#### What you are asked to do:
Lines holding the string "scene" are the ones to copy from this listing.

#### Given data:
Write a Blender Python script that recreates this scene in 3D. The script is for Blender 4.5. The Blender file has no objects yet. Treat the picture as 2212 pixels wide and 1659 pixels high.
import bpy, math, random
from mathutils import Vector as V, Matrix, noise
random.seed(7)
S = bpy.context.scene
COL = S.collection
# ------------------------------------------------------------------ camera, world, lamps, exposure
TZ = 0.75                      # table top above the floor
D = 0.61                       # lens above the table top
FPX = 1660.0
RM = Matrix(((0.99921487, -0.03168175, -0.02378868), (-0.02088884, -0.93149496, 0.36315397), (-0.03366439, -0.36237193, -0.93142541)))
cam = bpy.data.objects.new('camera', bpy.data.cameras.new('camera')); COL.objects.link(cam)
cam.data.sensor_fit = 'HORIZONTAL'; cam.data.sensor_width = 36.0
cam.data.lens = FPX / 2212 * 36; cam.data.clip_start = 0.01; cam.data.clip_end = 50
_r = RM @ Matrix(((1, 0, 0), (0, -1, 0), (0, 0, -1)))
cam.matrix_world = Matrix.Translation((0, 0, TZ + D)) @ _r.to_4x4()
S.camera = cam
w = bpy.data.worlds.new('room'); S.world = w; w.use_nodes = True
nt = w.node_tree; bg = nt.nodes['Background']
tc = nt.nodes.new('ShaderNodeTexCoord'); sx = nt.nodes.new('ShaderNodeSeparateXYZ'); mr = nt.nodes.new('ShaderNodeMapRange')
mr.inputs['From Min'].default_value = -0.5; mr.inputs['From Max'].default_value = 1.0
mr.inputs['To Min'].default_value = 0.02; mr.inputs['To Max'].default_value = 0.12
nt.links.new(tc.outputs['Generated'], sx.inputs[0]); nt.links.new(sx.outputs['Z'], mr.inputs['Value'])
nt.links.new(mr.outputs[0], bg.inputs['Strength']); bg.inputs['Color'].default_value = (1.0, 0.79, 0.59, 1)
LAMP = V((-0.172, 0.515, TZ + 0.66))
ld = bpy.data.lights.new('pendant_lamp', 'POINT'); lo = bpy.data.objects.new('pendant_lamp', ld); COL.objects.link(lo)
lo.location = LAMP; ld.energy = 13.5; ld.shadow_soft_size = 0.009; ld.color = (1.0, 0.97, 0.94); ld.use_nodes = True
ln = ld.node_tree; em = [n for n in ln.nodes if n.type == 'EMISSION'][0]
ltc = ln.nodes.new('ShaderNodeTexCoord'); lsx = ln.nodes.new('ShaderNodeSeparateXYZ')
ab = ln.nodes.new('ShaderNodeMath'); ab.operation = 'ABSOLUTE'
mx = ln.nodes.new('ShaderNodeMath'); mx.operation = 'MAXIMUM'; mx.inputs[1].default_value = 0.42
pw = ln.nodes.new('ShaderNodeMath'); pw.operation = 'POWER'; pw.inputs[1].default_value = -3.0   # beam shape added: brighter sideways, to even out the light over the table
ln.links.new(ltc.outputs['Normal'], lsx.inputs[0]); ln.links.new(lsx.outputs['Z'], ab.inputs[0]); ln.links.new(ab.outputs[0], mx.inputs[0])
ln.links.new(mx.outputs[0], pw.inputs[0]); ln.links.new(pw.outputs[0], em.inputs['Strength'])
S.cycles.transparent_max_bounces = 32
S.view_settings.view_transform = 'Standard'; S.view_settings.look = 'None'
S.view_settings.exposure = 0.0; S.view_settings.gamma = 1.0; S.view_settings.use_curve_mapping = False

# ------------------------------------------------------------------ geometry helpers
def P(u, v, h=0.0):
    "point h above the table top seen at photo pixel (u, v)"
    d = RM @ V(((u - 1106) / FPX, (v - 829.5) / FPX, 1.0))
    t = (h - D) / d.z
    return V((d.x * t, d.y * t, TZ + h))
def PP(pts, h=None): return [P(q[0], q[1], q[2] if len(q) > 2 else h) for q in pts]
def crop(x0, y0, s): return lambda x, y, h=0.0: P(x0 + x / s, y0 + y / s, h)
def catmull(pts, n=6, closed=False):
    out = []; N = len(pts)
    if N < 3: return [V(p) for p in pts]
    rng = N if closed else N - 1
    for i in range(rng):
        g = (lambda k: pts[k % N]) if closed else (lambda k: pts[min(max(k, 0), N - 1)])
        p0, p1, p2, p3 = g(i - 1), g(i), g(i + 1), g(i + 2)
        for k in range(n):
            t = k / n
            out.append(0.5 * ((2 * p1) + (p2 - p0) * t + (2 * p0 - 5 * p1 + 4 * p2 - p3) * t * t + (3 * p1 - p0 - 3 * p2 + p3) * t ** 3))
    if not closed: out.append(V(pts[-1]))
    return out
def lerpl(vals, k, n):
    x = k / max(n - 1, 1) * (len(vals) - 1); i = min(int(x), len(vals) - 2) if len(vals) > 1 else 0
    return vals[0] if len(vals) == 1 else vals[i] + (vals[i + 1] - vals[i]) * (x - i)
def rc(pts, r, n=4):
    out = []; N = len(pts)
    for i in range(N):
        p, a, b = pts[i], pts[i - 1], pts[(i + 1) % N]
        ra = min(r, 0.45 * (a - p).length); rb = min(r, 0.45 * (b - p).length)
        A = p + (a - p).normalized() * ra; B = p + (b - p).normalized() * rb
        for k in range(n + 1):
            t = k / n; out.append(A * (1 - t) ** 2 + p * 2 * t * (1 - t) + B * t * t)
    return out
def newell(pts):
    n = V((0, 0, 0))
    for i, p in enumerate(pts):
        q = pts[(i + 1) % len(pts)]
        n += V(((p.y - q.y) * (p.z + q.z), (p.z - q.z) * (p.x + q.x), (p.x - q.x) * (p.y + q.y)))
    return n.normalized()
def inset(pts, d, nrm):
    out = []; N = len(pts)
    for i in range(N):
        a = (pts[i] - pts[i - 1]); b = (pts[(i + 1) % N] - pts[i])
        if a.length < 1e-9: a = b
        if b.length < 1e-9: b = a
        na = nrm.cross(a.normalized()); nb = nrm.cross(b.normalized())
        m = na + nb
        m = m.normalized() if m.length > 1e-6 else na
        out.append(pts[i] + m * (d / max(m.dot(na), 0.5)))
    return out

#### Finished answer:
Write a Blender Python script that recreates this scene in 3D. The script is for Blender 4.5. The Blender file has no objects yet. Treat the picture as 2212 pixels wide and 1659 pixels high.
S = bpy.context.scene